An epic showdown with Mike Trout brought out the very best in Shohei Ohtani.

When Ohtani struck out Trout to end the WBC championship game, he threw the best breaking ball of his major league career.

Japan led USA 3-2 with two outs in the ninth inning when, on a full count, Ohtani threw Trout his sweeper—his favorite pitch, essentially a slider with a bigger break. Ohtani threw his sweeper last season 37% of the time, more than any other pitch, at an average speed of 86.5 mph and with an average spin rate of 2,492 rpm. The sweeper that Trout whiffed on was clocked at 87.2 mph with a spin rate of 2,708 rpm.

Of the 1,659 sweepers Ohtani has thrown in the major leagues, he threw only five that fast and with that much spin. The one to Trout had more vertical break (32 inches) and more horizontal break (17 inches) than his previous five best sweepers.

The combined 49 inches of vertical and horizontal break easily eclipsed the best total movement on his other five elite sweepers, 44 inches on a called third strike to Jose Altuve last Sept. 20.

The sweeper for the Trout strikeout immediately followed the most electric fastball Ohtani has ever thrown as a major leaguer: a four-seamer clocked at 101.6 mph with a spin rate of 2,581 rpm.
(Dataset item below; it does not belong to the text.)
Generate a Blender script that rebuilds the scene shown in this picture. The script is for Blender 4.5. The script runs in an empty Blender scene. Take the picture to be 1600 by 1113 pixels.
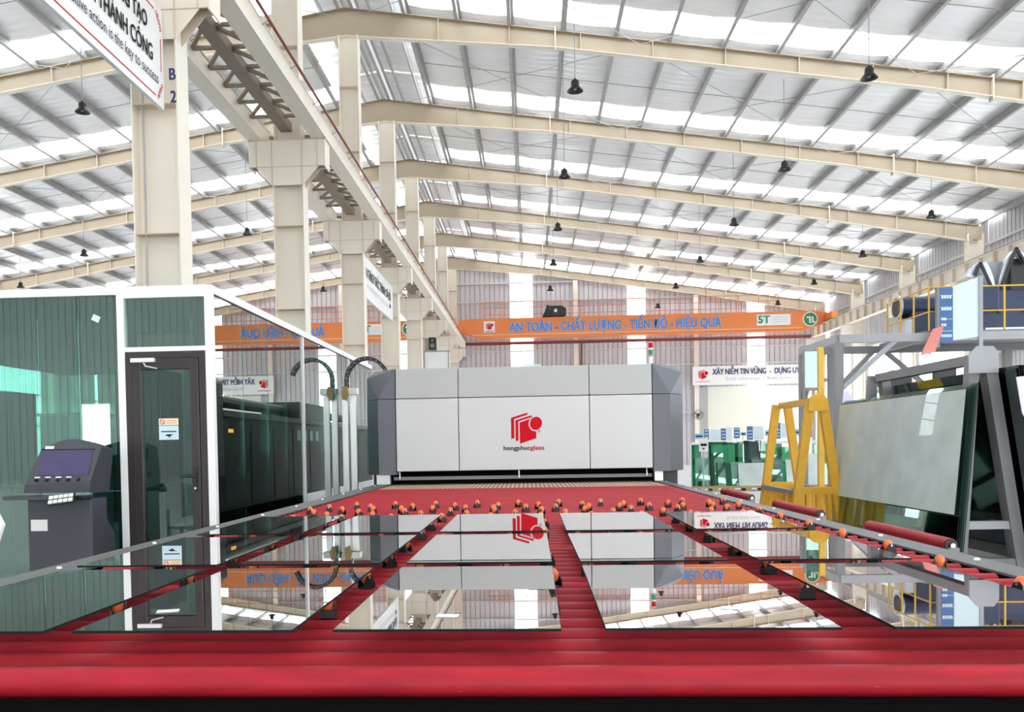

Ohtani has thrown 5,589 four-seamers in the majors, but none of them with so much speed and spin.

Ohtani has thrown only one pitch faster since joining the majors, a fastball for a strikeout of Italy’s Vinnie Pasquantino in the WBC quarterfinal game that was clocked at 102 mph; although the spin rate on that heater was 2,337 rpm, below his average last season of 2,449.

With his 10 fastballs against Team USA, Ohtani posted a higher average fastball velocity (99.6) and average spin rate (2,529) than in any of his 63 major league games.